Former Santa Rosa teacher to face another charge

Former Santa Rosa ISD coach Isaac Ruben Flores made a brief appearance in court in Brownsville on Wednesday.

Flores, 25, was indicted in May 2019 on one count of improper relationship between an educator and a student, two counts of sexual assault of a child, and four counts of delivery of a controlled substance or marijuana in three separate cases related to his relationship with a 16-year-old female student.

In an affidavit filed by investigators in the case, a 16-year-old student testified she and Flores had sex twice at his home in November or December 2018 to early 2019. She and Flores smoked marijuana with three other girls, including a student who testified that she had a relationship with Flores’ colleague Josue Cepeda, according to the affidavit.

On Wednesday, Judge Gloria Rincones, of the 444th state District Court, reset the case to hear motions on March 5.

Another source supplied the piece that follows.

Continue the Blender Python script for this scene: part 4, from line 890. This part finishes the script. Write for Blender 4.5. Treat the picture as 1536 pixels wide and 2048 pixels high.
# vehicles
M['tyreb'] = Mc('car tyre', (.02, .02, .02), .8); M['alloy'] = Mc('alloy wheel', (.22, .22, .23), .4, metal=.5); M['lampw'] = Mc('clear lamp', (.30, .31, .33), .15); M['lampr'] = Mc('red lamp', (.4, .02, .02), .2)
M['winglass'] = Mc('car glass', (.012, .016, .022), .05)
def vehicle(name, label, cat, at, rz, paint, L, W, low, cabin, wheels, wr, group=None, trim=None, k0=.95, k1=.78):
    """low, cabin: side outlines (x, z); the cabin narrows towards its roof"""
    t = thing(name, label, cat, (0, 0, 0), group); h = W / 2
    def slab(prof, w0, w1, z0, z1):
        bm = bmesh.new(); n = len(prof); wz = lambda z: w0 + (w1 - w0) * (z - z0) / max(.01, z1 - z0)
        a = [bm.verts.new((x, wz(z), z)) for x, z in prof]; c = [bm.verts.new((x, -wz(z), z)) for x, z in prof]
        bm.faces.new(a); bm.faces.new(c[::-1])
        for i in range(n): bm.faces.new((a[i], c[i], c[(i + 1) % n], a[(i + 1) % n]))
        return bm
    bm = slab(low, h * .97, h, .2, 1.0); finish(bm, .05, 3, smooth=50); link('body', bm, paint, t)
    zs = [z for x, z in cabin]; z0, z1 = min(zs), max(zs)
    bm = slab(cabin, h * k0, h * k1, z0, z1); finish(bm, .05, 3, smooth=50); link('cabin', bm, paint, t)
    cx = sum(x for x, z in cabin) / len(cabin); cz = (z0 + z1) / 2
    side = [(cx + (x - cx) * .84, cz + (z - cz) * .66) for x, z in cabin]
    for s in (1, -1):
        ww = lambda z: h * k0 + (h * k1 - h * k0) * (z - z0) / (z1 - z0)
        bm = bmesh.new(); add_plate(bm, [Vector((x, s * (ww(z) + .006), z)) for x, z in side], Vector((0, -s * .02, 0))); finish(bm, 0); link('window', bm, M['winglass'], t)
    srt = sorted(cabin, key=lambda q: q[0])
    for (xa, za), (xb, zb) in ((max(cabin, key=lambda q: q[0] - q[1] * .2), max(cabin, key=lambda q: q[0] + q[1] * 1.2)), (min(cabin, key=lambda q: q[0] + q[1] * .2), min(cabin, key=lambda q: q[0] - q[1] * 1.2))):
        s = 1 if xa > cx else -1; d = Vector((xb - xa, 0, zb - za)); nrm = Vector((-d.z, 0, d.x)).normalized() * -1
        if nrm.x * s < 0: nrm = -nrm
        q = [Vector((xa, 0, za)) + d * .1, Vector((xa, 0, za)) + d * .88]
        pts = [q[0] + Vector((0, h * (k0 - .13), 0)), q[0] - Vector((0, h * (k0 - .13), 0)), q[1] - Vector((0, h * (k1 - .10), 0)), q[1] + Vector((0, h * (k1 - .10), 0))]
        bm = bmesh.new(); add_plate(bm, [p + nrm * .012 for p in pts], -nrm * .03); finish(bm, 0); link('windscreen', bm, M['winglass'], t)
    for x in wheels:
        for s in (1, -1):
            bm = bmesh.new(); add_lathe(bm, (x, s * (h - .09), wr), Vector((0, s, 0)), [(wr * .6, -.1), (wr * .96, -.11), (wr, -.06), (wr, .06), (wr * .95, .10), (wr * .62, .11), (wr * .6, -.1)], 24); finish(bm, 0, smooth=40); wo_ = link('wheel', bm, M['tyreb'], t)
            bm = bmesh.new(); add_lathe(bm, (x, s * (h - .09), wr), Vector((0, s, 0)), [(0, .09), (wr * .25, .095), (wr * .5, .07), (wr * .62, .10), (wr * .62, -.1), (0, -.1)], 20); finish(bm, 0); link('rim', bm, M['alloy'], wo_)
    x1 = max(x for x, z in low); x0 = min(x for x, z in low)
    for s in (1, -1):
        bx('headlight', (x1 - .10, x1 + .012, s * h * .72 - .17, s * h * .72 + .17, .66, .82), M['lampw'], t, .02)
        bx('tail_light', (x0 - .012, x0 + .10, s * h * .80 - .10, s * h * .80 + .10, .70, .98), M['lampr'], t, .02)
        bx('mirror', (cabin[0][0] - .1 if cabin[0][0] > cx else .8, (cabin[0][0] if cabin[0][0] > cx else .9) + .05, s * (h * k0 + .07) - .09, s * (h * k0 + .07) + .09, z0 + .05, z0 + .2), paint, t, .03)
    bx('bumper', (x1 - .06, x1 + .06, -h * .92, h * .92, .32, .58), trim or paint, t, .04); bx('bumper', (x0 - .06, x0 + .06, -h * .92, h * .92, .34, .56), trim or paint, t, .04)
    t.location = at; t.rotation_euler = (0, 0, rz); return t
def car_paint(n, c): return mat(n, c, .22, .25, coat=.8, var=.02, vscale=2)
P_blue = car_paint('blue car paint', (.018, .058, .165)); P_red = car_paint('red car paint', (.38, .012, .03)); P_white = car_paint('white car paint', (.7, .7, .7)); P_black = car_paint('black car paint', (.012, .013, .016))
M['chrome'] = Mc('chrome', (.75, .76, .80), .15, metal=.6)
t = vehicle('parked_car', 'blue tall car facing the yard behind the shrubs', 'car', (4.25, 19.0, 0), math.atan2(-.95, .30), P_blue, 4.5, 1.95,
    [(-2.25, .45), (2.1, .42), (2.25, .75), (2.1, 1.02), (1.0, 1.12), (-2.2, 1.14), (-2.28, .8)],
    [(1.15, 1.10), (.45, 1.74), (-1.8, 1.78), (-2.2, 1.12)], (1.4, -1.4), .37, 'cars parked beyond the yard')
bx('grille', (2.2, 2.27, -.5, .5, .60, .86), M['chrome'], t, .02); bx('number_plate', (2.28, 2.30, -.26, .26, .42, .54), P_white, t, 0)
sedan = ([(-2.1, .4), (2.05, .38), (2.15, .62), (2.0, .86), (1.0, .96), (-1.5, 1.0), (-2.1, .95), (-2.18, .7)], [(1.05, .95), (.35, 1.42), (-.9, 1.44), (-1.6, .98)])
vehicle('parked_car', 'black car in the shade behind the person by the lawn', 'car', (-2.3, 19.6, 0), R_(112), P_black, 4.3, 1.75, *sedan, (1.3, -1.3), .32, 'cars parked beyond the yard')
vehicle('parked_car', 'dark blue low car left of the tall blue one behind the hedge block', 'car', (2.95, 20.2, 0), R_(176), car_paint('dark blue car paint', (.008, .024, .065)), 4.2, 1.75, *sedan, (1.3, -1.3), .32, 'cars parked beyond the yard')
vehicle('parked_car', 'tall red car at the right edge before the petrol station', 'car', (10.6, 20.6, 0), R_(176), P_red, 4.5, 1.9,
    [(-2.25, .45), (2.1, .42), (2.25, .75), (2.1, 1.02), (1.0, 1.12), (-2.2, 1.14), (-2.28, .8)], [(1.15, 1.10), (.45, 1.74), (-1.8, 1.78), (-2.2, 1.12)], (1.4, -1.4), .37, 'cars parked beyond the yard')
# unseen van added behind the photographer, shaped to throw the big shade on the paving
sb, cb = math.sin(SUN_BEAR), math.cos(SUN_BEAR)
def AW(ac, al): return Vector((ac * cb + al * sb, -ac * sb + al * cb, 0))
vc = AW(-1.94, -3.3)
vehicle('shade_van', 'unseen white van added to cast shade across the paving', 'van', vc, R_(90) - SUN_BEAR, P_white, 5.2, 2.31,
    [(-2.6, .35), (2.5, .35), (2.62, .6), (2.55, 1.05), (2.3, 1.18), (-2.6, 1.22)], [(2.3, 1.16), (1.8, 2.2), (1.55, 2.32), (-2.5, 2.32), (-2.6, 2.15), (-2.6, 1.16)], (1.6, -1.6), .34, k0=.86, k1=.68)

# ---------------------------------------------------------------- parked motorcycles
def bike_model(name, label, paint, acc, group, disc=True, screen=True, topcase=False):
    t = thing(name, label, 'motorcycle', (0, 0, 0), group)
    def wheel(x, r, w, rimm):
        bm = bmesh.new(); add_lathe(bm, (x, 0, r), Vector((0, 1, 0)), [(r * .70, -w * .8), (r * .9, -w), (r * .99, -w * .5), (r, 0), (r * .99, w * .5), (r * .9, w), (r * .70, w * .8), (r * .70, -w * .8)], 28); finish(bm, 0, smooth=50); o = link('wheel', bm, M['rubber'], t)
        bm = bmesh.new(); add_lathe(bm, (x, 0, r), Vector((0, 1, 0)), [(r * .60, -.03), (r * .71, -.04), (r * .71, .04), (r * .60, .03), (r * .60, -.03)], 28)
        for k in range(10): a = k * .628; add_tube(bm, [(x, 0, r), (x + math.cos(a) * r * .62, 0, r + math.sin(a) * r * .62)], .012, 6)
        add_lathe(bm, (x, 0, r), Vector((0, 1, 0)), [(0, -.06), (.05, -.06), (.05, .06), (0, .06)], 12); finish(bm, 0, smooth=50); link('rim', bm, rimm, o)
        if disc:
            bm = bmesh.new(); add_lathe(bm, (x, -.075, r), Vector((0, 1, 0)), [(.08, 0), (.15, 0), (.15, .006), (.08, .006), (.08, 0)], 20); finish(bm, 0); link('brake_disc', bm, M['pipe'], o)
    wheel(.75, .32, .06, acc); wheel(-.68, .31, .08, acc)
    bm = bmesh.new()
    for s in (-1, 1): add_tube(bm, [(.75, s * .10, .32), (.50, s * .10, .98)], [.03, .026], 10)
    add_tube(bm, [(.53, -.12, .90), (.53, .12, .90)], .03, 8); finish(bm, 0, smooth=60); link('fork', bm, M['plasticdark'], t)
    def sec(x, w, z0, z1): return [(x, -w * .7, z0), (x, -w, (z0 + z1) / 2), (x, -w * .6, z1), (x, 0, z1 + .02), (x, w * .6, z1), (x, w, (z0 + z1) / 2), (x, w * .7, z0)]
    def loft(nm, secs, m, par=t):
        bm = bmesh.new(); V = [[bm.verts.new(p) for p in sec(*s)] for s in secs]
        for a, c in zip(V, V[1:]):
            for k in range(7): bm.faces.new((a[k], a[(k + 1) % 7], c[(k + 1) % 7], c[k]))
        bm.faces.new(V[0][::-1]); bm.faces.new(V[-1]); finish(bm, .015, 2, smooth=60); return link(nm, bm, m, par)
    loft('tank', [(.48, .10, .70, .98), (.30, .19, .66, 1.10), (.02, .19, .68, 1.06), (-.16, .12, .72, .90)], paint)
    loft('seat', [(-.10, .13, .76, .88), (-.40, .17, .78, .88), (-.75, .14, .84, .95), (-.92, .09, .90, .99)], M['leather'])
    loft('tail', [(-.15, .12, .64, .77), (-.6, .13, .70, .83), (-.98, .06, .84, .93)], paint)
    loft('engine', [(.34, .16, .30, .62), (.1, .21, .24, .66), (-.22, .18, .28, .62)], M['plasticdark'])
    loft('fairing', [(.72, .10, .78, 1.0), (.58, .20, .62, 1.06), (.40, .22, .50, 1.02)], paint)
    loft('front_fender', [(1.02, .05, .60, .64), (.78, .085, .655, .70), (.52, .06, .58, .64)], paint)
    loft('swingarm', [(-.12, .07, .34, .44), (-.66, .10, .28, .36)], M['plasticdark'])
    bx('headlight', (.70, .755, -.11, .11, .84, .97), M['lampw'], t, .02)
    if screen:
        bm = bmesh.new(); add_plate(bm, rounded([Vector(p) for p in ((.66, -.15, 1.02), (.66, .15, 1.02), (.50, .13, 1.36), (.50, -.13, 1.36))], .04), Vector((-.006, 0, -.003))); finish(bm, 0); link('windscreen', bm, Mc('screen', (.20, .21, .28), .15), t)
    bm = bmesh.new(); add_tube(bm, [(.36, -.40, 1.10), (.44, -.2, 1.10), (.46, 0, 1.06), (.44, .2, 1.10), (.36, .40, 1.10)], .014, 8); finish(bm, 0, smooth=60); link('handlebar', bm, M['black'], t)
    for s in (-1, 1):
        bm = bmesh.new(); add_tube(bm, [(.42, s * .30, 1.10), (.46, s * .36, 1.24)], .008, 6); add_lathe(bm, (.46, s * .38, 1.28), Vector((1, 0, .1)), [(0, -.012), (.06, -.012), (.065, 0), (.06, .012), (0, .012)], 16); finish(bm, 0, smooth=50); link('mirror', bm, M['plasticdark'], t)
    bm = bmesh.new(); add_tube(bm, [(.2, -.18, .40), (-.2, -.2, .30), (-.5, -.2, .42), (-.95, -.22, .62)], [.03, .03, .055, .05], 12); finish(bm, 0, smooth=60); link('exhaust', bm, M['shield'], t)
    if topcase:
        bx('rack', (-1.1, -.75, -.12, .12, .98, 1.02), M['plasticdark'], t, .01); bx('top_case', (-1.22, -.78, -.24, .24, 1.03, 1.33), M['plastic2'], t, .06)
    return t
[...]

Melanie Palomo-Zamora, assistant district attorney for the Cameron County Child Abuse Unit, told the court that the state intends to indict Flores on another charge.

Flores’ attorney Carlos Quintana responded saying that if that’s the case, there will need to be more time for discovery. Currently, Flores’ case file lists trial set for March 23.

The former coach remained out on bond, set at $25,000 on each count following a hearing on a motion for bond reduction in August.

Cepeda, on the other hand, was ordered back into custody last month by 103 state District Court Judge Janet Leal after tracking on a GPS ankle monitor showed multiple violations of his bond agreement, authorities said.

Flores’ colleague Cepeda, 36, was also indicted in May. Prosecutors charged the former criminal justice teacher, basketball and football coach on one count of improper relationship between an educator and a student and six counts of sexual assault of a child for a relationship he pursued with another minor female student.

A Title IX lawsuit filed on behalf of one of the victims and her father sued Cepeda and Flores at the federal level alongside the Santa Rosa Independent School District, former Santa Rosa ISD superintendent Heriberto Villarreal, and former Santa Rosa HS principal Jaime Garcia.

The complaint, filed in January, alleged that school district officials including a counselor, teachers, and former principal Jaime Garcia were aware of the incidents and chose not to investigate.

In February of last year, interim Superintendent Yolanda Chapa told investigators she had suspended Flores and Cepeda, according to the lawsuit.

A May 2019 statement from Cameron County District Attorney’s office confirmed that allegations of inappropriate relationships with students were first reported to school district officials in May 2018, but no action was taken by Santa Rosa ISD officials at the time.

“In Feb. 2019, HSI Child Exploitation Task Force agents received phone tips regarding the same alleged relationships. This prompted the beginning of a joint, and lengthy investigation between the agencies that resulted in several charges against the men,” the statement read.

In June, the Valley Morning Star reported that Santa Rosa ISD Superintendent Angela Gonzalez alleged in a complaint that board President Raul Garza, Vice President Arnulfo Castañeda, and Secretary Cynthia Saldaña retaliated against her for trying to report the incidents in violation of the Texas Whistleblower Act.

“On the first day, I learned that there was an ongoing investigation by local law enforcement over alleged inappropriate relationships between certain coaches and students as well as other related misconduct,” she stated in a complaint.

Gonzalez went on to claim that known allegations and some underlying proof had not been properly reported to agencies including the Texas Education Agency, the State Board for Education Certification, and Child Protective Services.

According to the report, she was reprimanded by board members at a meeting on May 17 before Garza, Castañeda, and Saldaña attempted to vote to investigate her before being outvoted.

“I am reasonably concerned that I may be placed on administrative leave or otherwise isolated or prevented from doing my job as superintendent…” she wrote in the complaint.

Flores and Cepeda were charged based upon two affidavits in which the minor students prosecutors say they slept with testified to investigators. In Flores’ case, the girl told authorities she met the coach in eighth grade.

The girl testified she had sex with Flores twice at his home. “She told investigators she didn’t remember much because she was ‘really high,’” the affidavit stated.

The document stated that the second time, “she did not want to have sex but she said yes because she was alone and she could not leave.”

Flores and a 20-year-old Santa Rosa High School graduate smoked marijuana and drank alcohol with the girls, according to her testimony.

In another affidavit, a student told investigators she became “close” to Cepeda, who was her criminal justice teacher. In late January 2019 she said she became “serious or intimate” with Cepeda, with whom she had sex five times between January to March, often at the Texas Inn in La Feria, according to authorities.